What made the ESPN Zone struggle different from the larger Human Rights Zone campaign were clear to our organizing team: ESPN Zone had acted with impunity against all the workers providing a unifying issue, and with everyone out of work, they had the time necessary to take on this fight, once they got over ESPN Zone’s threats of losing remaining wages if they spoke out. In the years prior to the shutdown, ESPN Zone workers sided with the Human Rights Zone Campaign however few had become active do to exhaustive schedules, second jobs, and other commitments. 

ESPN Zone breakthrough proved the exception to our organizing strategy. We knew this because we had stuck to a campaign plan, dedicating 4 organizers to Inner Harbor outreach for each summer’s tourist season. Each season we tracked the number of contacts made at the Inner Harbor through talking to workers coming to work or leaving at the end of their shift; we logged each attempt at a home visit (ranging from the most common – “Not Home” to the prized successful visits where we noted a workers’ enthusiasm for the campaign); and we recorded attendance at meetings, rallies, and internal United Workers events like membership elections to our Leadership Council, the decision making body of the organization.
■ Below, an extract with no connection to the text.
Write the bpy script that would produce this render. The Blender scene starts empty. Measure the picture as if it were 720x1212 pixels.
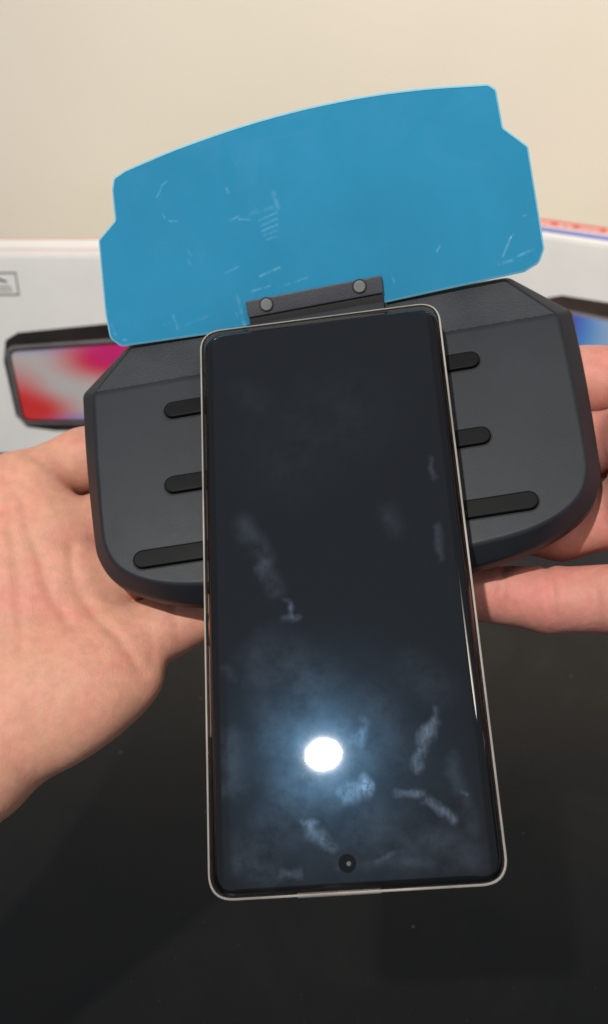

We were not only documenting over 700 relationships with workers each tourist season, we were measuring our capacity – what we were capable of creating. Each year we evaluated progress – less than two years into the campaign when ESPN Zone shut down we were already beginning to see the signs that our limited capacity was not enough to rally 13 restaurants against the Inner Harbor developers. We were learning that we could reach between 700-800 workers each summer and have successful home visits with about 10% of that group – meaning visits that established a relationship and the potential for deeper action by workers. We evaluated progress week by week with our team of summer organizers. 

We used our limited capacity without distractions, allowing us to learn what we were capable of within the human rights zone campaign we had designed. Going back to Sun Tzu’s proverb – part of our pedagogy was to learn about ourselves just like we were learning about our opponents. We learned that with the exception of the ESPN Zone case that we lacked the capacity to build the relationships with workers necessary to exert leverage over workplaces. Our experiences either attempting to create a dialogue with developers through a city council resolution as well as our deep research and published report were revealing that our opponents at the Inner Harbor had strengths we were not yet prepared to overtake. 

This knowledge gained through the discipline of having a plan for the campaign, following through on our plans, and through myriad reflective spaces led us in three directions: one towards expanding capacity internally through a reorganization towards human rights committees in neighborhoods, schools and faith communities; towards campaigns that are democratized through deep collaboration across organizations, and another in which we expanded our Fair Development framework going beyond work with dignity to include housing and environmental justice.